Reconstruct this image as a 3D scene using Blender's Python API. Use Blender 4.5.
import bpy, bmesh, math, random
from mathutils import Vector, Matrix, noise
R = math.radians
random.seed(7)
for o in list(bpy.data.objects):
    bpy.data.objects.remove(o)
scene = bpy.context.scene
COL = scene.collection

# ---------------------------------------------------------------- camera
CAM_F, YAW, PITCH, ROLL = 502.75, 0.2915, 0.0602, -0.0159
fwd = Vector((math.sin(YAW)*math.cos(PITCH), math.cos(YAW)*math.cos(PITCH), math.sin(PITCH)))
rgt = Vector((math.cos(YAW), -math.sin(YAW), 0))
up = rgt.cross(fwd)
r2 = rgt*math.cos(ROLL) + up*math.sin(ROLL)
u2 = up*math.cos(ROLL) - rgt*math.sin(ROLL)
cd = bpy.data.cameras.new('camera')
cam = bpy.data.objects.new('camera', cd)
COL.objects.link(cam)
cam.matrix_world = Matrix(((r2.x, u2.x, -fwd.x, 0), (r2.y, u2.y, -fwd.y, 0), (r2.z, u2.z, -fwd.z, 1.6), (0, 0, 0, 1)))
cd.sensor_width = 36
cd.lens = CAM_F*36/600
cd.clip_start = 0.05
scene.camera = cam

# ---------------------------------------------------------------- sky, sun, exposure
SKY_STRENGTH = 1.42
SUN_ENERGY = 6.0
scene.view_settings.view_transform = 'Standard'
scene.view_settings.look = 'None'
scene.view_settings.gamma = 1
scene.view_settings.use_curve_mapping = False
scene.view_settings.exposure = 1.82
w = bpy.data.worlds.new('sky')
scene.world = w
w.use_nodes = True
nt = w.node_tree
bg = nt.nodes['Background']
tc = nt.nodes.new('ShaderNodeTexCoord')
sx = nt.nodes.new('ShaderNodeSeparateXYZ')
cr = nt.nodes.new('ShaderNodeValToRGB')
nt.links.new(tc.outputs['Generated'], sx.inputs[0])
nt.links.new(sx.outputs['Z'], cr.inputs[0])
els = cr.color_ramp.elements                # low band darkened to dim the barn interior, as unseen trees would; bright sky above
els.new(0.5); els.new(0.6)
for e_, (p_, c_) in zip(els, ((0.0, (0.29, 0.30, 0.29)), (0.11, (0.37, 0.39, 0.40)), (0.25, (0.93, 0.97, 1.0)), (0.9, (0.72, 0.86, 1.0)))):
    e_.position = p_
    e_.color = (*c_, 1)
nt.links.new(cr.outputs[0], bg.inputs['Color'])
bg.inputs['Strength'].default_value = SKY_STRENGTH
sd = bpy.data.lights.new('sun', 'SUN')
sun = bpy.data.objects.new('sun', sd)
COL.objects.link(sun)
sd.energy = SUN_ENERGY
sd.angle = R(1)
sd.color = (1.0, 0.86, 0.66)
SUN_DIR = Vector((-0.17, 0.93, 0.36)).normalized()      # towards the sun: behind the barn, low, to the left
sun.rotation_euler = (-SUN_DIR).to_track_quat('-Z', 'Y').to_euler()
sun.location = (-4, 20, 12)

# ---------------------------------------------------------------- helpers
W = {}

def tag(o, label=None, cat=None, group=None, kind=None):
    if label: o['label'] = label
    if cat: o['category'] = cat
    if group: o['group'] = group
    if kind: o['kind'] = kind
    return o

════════

### GIVEN PROBLEM
Which lines of the data above contain "scene"? Copy each one.

### RESULT OF THIS TASK
Reconstruct this image as a 3D scene using Blender's Python API. Use Blender 4.5.
scene = bpy.context.scene
COL = scene.collection
scene.camera = cam
scene.view_settings.view_transform = 'Standard'
scene.view_settings.look = 'None'
scene.view_settings.gamma = 1
scene.view_settings.use_curve_mapping = False
scene.view_settings.exposure = 1.82
scene.world = w